• _MATERIAL_:
**********

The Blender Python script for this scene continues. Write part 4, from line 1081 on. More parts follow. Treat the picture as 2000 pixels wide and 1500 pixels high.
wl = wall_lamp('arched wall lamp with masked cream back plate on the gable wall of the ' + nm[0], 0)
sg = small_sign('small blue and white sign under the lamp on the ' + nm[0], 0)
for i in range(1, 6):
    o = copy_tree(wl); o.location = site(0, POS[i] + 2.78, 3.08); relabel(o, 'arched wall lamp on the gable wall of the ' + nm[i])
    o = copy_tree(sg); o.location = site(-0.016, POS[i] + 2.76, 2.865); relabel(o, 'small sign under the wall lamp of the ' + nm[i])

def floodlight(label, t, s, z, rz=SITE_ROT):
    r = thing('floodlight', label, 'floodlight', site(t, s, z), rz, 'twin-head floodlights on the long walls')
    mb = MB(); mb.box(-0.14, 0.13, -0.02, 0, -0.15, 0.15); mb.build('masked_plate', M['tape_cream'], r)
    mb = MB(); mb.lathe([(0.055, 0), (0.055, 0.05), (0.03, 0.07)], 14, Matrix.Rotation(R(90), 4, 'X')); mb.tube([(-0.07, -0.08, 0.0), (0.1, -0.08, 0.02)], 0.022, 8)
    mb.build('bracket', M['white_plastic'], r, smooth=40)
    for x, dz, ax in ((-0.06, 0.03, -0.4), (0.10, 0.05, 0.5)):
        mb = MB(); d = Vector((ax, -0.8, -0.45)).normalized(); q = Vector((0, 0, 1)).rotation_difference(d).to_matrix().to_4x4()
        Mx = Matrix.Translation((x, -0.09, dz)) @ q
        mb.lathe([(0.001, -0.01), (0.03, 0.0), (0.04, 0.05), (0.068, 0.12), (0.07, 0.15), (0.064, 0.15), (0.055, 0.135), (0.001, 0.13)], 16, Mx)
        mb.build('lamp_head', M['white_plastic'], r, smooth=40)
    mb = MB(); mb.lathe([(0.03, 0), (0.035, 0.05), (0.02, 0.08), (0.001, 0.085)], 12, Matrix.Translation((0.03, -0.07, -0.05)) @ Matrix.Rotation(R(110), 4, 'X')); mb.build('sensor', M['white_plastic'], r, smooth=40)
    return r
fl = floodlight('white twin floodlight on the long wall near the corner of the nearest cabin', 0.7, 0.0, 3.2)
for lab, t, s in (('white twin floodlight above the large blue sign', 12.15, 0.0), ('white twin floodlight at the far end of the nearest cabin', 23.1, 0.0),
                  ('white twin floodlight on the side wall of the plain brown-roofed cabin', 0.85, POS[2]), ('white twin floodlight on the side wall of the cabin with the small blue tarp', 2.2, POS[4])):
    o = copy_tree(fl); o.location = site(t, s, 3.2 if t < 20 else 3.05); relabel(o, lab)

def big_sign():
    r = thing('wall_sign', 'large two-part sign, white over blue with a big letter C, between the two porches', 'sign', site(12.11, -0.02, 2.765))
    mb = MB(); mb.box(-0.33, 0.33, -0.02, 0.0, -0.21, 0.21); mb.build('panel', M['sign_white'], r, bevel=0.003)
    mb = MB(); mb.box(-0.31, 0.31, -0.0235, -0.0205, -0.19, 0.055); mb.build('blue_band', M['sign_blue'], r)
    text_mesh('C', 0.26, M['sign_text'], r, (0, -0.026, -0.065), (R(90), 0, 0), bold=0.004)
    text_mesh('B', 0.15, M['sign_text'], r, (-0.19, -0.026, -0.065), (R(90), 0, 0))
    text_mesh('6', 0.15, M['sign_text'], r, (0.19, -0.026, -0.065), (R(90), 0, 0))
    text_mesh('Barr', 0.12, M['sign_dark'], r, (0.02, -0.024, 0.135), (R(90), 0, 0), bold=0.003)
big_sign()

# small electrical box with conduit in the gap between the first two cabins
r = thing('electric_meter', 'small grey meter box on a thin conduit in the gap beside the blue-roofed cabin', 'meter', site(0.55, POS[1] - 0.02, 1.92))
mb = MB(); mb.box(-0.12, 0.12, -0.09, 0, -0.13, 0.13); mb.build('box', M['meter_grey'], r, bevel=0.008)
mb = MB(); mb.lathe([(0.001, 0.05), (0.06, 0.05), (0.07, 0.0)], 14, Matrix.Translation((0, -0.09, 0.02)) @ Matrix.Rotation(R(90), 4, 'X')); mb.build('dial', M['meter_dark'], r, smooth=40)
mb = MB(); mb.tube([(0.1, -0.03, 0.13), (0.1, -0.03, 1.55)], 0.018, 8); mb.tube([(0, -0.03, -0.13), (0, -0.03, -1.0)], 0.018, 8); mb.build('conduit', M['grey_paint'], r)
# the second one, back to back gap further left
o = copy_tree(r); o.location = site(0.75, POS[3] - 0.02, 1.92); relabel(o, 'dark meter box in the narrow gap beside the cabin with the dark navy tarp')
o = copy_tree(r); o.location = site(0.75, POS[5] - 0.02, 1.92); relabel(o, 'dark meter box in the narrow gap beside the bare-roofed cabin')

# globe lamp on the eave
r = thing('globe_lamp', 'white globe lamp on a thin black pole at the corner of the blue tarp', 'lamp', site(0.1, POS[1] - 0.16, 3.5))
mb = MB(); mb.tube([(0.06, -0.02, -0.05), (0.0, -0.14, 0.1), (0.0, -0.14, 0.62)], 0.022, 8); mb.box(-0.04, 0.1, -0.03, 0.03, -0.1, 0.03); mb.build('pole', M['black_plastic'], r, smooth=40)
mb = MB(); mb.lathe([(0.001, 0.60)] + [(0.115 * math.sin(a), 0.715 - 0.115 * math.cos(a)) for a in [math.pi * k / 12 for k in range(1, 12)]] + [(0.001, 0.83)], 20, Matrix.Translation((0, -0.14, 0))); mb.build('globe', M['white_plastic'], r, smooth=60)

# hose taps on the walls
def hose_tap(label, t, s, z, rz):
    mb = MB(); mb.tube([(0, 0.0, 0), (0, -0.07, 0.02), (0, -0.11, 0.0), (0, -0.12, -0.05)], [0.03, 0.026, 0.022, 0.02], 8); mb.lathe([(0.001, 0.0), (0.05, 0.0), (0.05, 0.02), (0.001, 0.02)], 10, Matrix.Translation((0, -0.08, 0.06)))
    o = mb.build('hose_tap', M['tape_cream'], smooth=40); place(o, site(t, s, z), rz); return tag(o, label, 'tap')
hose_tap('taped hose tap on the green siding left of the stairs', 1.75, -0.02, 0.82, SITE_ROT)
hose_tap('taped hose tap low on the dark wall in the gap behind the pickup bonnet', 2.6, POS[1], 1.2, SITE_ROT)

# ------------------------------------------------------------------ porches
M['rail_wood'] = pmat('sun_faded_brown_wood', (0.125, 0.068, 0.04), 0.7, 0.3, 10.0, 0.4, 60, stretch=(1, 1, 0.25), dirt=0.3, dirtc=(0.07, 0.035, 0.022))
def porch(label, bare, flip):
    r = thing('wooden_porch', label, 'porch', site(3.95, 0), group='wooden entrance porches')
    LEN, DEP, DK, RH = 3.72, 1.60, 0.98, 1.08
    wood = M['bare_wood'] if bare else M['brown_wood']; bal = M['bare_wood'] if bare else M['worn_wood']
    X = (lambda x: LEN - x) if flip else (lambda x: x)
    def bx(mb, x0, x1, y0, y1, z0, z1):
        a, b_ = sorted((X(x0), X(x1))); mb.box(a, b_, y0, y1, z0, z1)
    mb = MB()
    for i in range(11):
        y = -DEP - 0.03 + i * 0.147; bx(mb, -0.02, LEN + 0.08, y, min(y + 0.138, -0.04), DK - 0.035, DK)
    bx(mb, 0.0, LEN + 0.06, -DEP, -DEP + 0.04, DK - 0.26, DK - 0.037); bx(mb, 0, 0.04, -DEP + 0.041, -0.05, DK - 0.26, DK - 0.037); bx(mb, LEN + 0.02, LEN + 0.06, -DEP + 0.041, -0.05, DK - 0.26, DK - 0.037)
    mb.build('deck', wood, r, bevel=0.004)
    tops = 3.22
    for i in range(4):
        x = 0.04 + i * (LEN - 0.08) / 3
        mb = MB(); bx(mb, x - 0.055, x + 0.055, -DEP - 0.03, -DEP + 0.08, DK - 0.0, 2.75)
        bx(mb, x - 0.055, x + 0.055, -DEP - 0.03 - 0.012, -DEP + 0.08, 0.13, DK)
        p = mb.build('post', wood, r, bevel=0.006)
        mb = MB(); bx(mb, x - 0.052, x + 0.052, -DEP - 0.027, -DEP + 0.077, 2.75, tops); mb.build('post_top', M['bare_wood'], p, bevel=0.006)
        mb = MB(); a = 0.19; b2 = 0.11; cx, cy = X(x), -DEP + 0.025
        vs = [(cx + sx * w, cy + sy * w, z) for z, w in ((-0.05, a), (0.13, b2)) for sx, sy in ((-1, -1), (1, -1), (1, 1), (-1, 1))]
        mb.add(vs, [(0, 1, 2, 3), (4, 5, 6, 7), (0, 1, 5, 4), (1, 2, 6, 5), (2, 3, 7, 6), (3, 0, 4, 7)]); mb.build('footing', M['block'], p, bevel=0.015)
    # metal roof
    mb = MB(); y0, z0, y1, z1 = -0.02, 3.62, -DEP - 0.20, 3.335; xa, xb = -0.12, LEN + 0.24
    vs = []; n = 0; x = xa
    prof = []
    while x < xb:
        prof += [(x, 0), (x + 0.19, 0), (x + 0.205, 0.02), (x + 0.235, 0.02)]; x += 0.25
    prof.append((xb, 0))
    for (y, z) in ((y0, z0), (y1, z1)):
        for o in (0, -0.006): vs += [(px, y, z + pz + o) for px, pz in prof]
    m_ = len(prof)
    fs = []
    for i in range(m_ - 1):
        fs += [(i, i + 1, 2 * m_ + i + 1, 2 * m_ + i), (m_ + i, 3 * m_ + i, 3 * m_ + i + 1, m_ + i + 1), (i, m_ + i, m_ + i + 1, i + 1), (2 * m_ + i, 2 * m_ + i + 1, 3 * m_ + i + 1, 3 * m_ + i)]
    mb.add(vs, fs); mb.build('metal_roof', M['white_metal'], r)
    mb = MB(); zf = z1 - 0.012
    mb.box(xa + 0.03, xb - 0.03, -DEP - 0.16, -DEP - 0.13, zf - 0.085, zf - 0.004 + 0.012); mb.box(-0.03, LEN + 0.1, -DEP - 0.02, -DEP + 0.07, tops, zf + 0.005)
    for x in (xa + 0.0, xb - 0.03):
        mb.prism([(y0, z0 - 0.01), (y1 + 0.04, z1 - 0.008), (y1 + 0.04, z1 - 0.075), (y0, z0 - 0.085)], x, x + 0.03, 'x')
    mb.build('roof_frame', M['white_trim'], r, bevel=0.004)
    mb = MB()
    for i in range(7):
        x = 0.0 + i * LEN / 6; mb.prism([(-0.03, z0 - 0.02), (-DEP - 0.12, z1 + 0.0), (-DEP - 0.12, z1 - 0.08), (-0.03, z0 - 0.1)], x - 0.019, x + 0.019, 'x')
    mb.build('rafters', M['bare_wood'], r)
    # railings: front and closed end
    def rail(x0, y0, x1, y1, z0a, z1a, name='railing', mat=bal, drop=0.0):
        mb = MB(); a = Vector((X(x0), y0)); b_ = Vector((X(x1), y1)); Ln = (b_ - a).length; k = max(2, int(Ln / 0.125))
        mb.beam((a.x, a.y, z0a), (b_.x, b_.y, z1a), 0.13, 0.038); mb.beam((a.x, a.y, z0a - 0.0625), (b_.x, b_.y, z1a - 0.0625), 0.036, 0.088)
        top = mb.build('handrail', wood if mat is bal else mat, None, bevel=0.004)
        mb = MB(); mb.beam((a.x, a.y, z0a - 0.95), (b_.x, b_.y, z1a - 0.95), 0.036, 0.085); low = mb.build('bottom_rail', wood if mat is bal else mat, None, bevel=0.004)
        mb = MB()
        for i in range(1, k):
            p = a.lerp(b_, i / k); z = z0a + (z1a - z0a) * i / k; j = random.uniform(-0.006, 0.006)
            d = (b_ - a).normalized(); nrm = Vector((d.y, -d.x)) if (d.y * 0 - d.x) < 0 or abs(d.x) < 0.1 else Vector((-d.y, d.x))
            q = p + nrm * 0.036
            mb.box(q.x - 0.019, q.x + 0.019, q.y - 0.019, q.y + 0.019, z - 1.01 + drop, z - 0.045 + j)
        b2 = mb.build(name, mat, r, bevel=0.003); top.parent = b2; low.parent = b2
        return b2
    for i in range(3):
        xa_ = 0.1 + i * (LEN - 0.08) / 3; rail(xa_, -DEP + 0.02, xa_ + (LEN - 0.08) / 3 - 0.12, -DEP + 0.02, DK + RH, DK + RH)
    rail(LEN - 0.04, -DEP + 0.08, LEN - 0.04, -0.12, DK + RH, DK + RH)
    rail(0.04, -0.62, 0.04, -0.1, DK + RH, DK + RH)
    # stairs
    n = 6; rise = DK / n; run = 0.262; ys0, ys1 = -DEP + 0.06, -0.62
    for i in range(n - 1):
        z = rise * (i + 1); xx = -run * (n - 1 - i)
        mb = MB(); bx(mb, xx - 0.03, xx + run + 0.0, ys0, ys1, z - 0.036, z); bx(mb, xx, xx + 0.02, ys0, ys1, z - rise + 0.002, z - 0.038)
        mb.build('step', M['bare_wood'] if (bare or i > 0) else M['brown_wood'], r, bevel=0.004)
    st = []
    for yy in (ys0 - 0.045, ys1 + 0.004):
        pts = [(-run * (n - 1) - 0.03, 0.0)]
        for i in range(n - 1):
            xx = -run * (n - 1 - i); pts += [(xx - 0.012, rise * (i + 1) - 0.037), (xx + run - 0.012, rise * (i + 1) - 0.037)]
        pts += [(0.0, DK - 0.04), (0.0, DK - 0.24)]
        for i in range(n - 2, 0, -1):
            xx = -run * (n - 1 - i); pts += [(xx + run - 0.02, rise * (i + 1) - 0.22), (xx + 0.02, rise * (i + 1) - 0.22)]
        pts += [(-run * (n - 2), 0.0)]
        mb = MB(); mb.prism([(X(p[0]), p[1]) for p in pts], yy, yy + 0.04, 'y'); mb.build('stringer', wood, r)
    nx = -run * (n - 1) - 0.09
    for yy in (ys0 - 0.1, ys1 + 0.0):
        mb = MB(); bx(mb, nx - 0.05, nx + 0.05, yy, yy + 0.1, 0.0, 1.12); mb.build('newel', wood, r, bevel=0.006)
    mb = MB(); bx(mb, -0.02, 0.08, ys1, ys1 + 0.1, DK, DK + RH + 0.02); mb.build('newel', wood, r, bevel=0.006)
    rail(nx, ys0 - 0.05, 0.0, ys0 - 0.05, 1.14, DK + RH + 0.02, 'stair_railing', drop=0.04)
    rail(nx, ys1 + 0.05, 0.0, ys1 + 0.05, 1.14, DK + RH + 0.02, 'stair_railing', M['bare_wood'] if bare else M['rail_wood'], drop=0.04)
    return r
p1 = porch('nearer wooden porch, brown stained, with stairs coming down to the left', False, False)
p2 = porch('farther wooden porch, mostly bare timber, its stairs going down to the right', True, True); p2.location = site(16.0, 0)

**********

• _YOUR TASK_: Lines from the beginning of the data above through the line containing "o = copy_tree(fl);" are to be returned exactly, and no others.

• _FULL SOLUTION_:
The Blender Python script for this scene continues. Write part 4, from line 1081 on. More parts follow. Treat the picture as 2000 pixels wide and 1500 pixels high.
wl = wall_lamp('arched wall lamp with masked cream back plate on the gable wall of the ' + nm[0], 0)
sg = small_sign('small blue and white sign under the lamp on the ' + nm[0], 0)
for i in range(1, 6):
    o = copy_tree(wl); o.location = site(0, POS[i] + 2.78, 3.08); relabel(o, 'arched wall lamp on the gable wall of the ' + nm[i])
    o = copy_tree(sg); o.location = site(-0.016, POS[i] + 2.76, 2.865); relabel(o, 'small sign under the wall lamp of the ' + nm[i])

def floodlight(label, t, s, z, rz=SITE_ROT):
    r = thing('floodlight', label, 'floodlight', site(t, s, z), rz, 'twin-head floodlights on the long walls')
    mb = MB(); mb.box(-0.14, 0.13, -0.02, 0, -0.15, 0.15); mb.build('masked_plate', M['tape_cream'], r)
    mb = MB(); mb.lathe([(0.055, 0), (0.055, 0.05), (0.03, 0.07)], 14, Matrix.Rotation(R(90), 4, 'X')); mb.tube([(-0.07, -0.08, 0.0), (0.1, -0.08, 0.02)], 0.022, 8)
    mb.build('bracket', M['white_plastic'], r, smooth=40)
    for x, dz, ax in ((-0.06, 0.03, -0.4), (0.10, 0.05, 0.5)):
        mb = MB(); d = Vector((ax, -0.8, -0.45)).normalized(); q = Vector((0, 0, 1)).rotation_difference(d).to_matrix().to_4x4()
        Mx = Matrix.Translation((x, -0.09, dz)) @ q
        mb.lathe([(0.001, -0.01), (0.03, 0.0), (0.04, 0.05), (0.068, 0.12), (0.07, 0.15), (0.064, 0.15), (0.055, 0.135), (0.001, 0.13)], 16, Mx)
        mb.build('lamp_head', M['white_plastic'], r, smooth=40)
    mb = MB(); mb.lathe([(0.03, 0), (0.035, 0.05), (0.02, 0.08), (0.001, 0.085)], 12, Matrix.Translation((0.03, -0.07, -0.05)) @ Matrix.Rotation(R(110), 4, 'X')); mb.build('sensor', M['white_plastic'], r, smooth=40)
    return r
fl = floodlight('white twin floodlight on the long wall near the corner of the nearest cabin', 0.7, 0.0, 3.2)
for lab, t, s in (('white twin floodlight above the large blue sign', 12.15, 0.0), ('white twin floodlight at the far end of the nearest cabin', 23.1, 0.0),
                  ('white twin floodlight on the side wall of the plain brown-roofed cabin', 0.85, POS[2]), ('white twin floodlight on the side wall of the cabin with the small blue tarp', 2.2, POS[4])):
    o = copy_tree(fl); o.location = site(t, s, 3.2 if t < 20 else 3.05); relabel(o, lab)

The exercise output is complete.